Exclude images, then output the remaining data verbatim.

*DATA SECTION*:
— BEGIN —

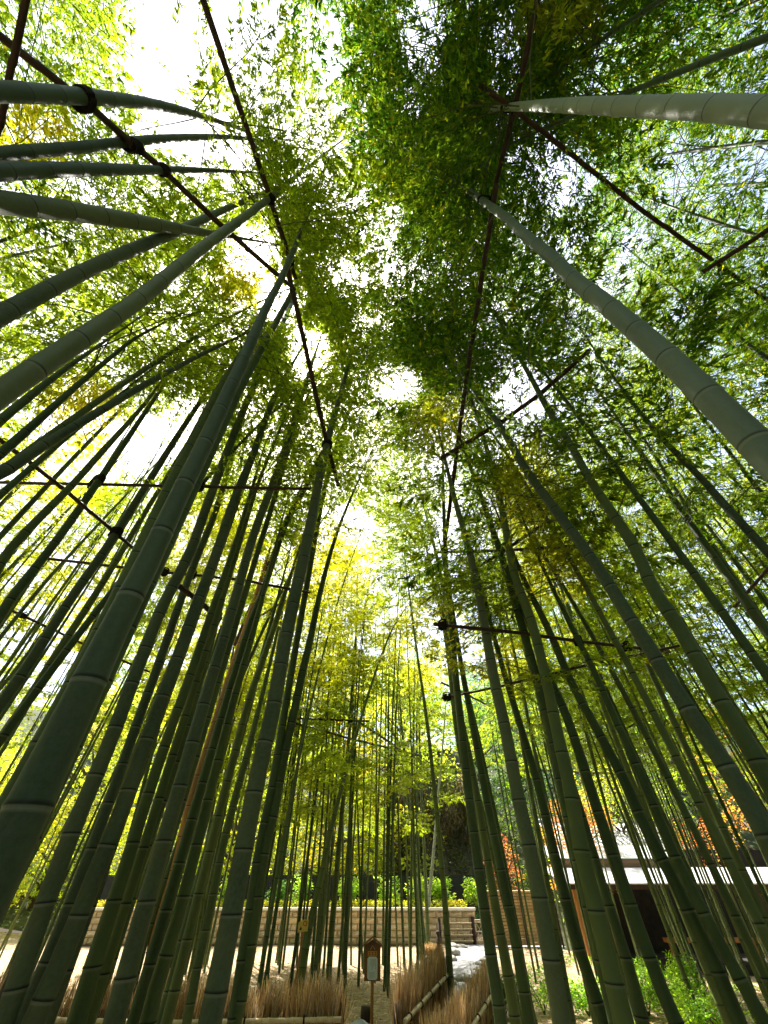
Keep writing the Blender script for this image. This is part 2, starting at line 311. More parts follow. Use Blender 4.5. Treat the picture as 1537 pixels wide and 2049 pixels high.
POOL = {}
def build_foliage(root, top_pts, spec):
    """spec: list of (pos, yaw, pitch, roll, scale) plumes; one mesh of leaves, one of branches"""
    Q, COL, BR = [], [], []
    lod = spec['lod']; hue = spec['hue']; size = spec['leaf']
    for (p, yaw, pit, roll, sc) in spec['plumes']:
        T, G, axis, tw = TPL[rng.integers(len(TPL))]
        R = rot_to(yaw, pit, roll) * sc
        c = T.mean(1, keepdims=True); W = (T - c) * size + c if size != 1 else T
        W = W @ R.T + p
        tc = np.array([W[G == g].mean((0, 1)) for g in range(G.max() + 1)])
        pr = proj(tc); g = ell(pr, GAPS); g[pr[:, 2] < 0] = 0
        if spec.get('shared'): g = g * 0
        for (xa, ya, xb, yb, zp, hw) in LINES:
            t_ = np.clip(((pr[:, 0] - xa) * (xb - xa) + (pr[:, 1] - ya) * (yb - ya)) / ((xb - xa) ** 2 + (yb - ya) ** 2), 0, 1)
            dl = np.hypot(pr[:, 0] - xa - t_ * (xb - xa), pr[:, 1] - ya - t_ * (yb - ya))
            g = np.where((dl < hw) & (tc[:, 2] < zp), np.maximum(g, .85), g)
        keep = rng.random(len(tc)) > np.minimum(g, .95)
        off = (pr[:, 2] < .05) | (pr[:, 0] < -330) | (pr[:, 0] > 1870) | (pr[:, 1] < -330) | (pr[:, 1] > 2300)
        keep &= rng.random(len(tc)) < np.where(off & (not spec.get('shared')), .45, spec['keep'])
        yv = ell(pr, YELLOW)
        mk = keep[G]
        if mk.any():
            W = W[mk]; Gk = G[mk]
            tcol = np.clip(hue + rng.normal(0, .12) + rng.normal(0, .16, len(W)), 0, 1)[:, None]
            base = GREEN_LO * (1 - tcol) + GREEN_HI * tcol
            yy = np.clip(yv[Gk] * rng.uniform(.2, 1.0, len(W)) + (rng.random(len(W)) < .03) * .6, 0, 1)[:, None]
            base = base * (1 - yy) + GOLD * yy
            base = base * rng.uniform(.75, 1.25, (len(W), 1))
            Q.append(W); COL.append(base)
        if keep.mean() > .45 or not spec['prune']:
            A = axis @ R.T + p; n_ = 5 if keep.mean() > .5 else 3
            BR.append((A[:n_], np.linspace(.006, .0018, 5)[:n_] * (1.3 if lod else 1)))
            if not lod:
                for k in np.flatnonzero(keep):
                    e = np.array(tw[k]) @ R.T + p; BR.append((np.array([e[0], (e[0] + e[1]) / 2, e[1]]), np.array([.0022, .0018, .001])))
    o0 = np.array(root.location)
    if spec.get('shared'):
        pool = POOL.setdefault(spec['hc'], [])
        if len(pool) >= spec['shared']:
            k_ = rng.integers(len(pool)); tag(link_mesh('foliage', pool[k_][0], root), kind='stuff').rotation_euler = (0, 0, 0)
            tag(link_mesh('branches', pool[k_][1], root), kind='stuff'); return 0
    if Q:
        Q = np.concatenate(Q); COL = np.concatenate(COL); n = len(Q)
        if lod:
            ctr = (Q[:, 1] + Q[:, 3]) / 2; hw = (Q[:, 3] - Q[:, 1]) / 2; b0 = Q[:, 0] * .6 + ctr * .4
            V = np.stack([b0 + hw, b0 - hw, Q[:, 2]], 1)
            Fc = np.arange(3 * n).reshape(-1, 3)
        else:
            V = Q; Fc = np.arange(4 * n).reshape(-1, 4)
        col4 = np.concatenate([COL, np.ones((n, 1))], 1)
        me = np_mesh('foliage', V.reshape(-1, 3) - o0, Fc, M_LEAF, False, {'col': ('FACE', 'FLOAT_COLOR', col4)})
        tag(link_mesh('foliage', me, root), kind='stuff'); pm = me
    if BR:
        Vs, Fs, k0 = [], [], 0
        for P, R_ in BR:
            v, f, _ = tube_np(P, R_, 3); Vs.append(v); Fs.append(f + k0); k0 += len(v)
        bm_ = np_mesh('branches', np.concatenate(Vs) - o0, np.concatenate(Fs), M_TWIG)
        tag(link_mesh('branches', bm_, root), kind='stuff')
        if spec.get('shared') and len(Q): pool.append((pm, bm_))
    return len(Q) if len(Q) else 0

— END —

*CORRECT OUTPUT*:
Keep writing the Blender script for this image. This is part 2, starting at line 311. More parts follow. Use Blender 4.5. Treat the picture as 1537 pixels wide and 2049 pixels high.
POOL = {}
def build_foliage(root, top_pts, spec):
    """spec: list of (pos, yaw, pitch, roll, scale) plumes; one mesh of leaves, one of branches"""
    Q, COL, BR = [], [], []
    lod = spec['lod']; hue = spec['hue']; size = spec['leaf']
    for (p, yaw, pit, roll, sc) in spec['plumes']:
        T, G, axis, tw = TPL[rng.integers(len(TPL))]
        R = rot_to(yaw, pit, roll) * sc
        c = T.mean(1, keepdims=True); W = (T - c) * size + c if size != 1 else T
        W = W @ R.T + p
        tc = np.array([W[G == g].mean((0, 1)) for g in range(G.max() + 1)])
        pr = proj(tc); g = ell(pr, GAPS); g[pr[:, 2] < 0] = 0
        if spec.get('shared'): g = g * 0
        for (xa, ya, xb, yb, zp, hw) in LINES:
            t_ = np.clip(((pr[:, 0] - xa) * (xb - xa) + (pr[:, 1] - ya) * (yb - ya)) / ((xb - xa) ** 2 + (yb - ya) ** 2), 0, 1)
            dl = np.hypot(pr[:, 0] - xa - t_ * (xb - xa), pr[:, 1] - ya - t_ * (yb - ya))
            g = np.where((dl < hw) & (tc[:, 2] < zp), np.maximum(g, .85), g)
        keep = rng.random(len(tc)) > np.minimum(g, .95)
        off = (pr[:, 2] < .05) | (pr[:, 0] < -330) | (pr[:, 0] > 1870) | (pr[:, 1] < -330) | (pr[:, 1] > 2300)
        keep &= rng.random(len(tc)) < np.where(off & (not spec.get('shared')), .45, spec['keep'])
        yv = ell(pr, YELLOW)
        mk = keep[G]
        if mk.any():
            W = W[mk]; Gk = G[mk]
            tcol = np.clip(hue + rng.normal(0, .12) + rng.normal(0, .16, len(W)), 0, 1)[:, None]
            base = GREEN_LO * (1 - tcol) + GREEN_HI * tcol
            yy = np.clip(yv[Gk] * rng.uniform(.2, 1.0, len(W)) + (rng.random(len(W)) < .03) * .6, 0, 1)[:, None]
            base = base * (1 - yy) + GOLD * yy
            base = base * rng.uniform(.75, 1.25, (len(W), 1))
            Q.append(W); COL.append(base)
        if keep.mean() > .45 or not spec['prune']:
            A = axis @ R.T + p; n_ = 5 if keep.mean() > .5 else 3
            BR.append((A[:n_], np.linspace(.006, .0018, 5)[:n_] * (1.3 if lod else 1)))
            if not lod:
                for k in np.flatnonzero(keep):
                    e = np.array(tw[k]) @ R.T + p; BR.append((np.array([e[0], (e[0] + e[1]) / 2, e[1]]), np.array([.0022, .0018, .001])))
    o0 = np.array(root.location)
    if spec.get('shared'):
        pool = POOL.setdefault(spec['hc'], [])
        if len(pool) >= spec['shared']:
            k_ = rng.integers(len(pool)); tag(link_mesh('foliage', pool[k_][0], root), kind='stuff').rotation_euler = (0, 0, 0)
            tag(link_mesh('branches', pool[k_][1], root), kind='stuff'); return 0
    if Q:
        Q = np.concatenate(Q); COL = np.concatenate(COL); n = len(Q)
        if lod:
            ctr = (Q[:, 1] + Q[:, 3]) / 2; hw = (Q[:, 3] - Q[:, 1]) / 2; b0 = Q[:, 0] * .6 + ctr * .4
            V = np.stack([b0 + hw, b0 - hw, Q[:, 2]], 1)
            Fc = np.arange(3 * n).reshape(-1, 3)
        else:
            V = Q; Fc = np.arange(4 * n).reshape(-1, 4)
        col4 = np.concatenate([COL, np.ones((n, 1))], 1)
        me = np_mesh('foliage', V.reshape(-1, 3) - o0, Fc, M_LEAF, False, {'col': ('FACE', 'FLOAT_COLOR', col4)})
        tag(link_mesh('foliage', me, root), kind='stuff'); pm = me
    if BR:
        Vs, Fs, k0 = [], [], 0
        for P, R_ in BR:
            v, f, _ = tube_np(P, R_, 3); Vs.append(v); Fs.append(f + k0); k0 += len(v)
        bm_ = np_mesh('branches', np.concatenate(Vs) - o0, np.concatenate(Fs), M_TWIG)
        tag(link_mesh('branches', bm_, root), kind='stuff')
        if spec.get('shared') and len(Q): pool.append((pm, bm_))
    return len(Q) if len(Q) else 0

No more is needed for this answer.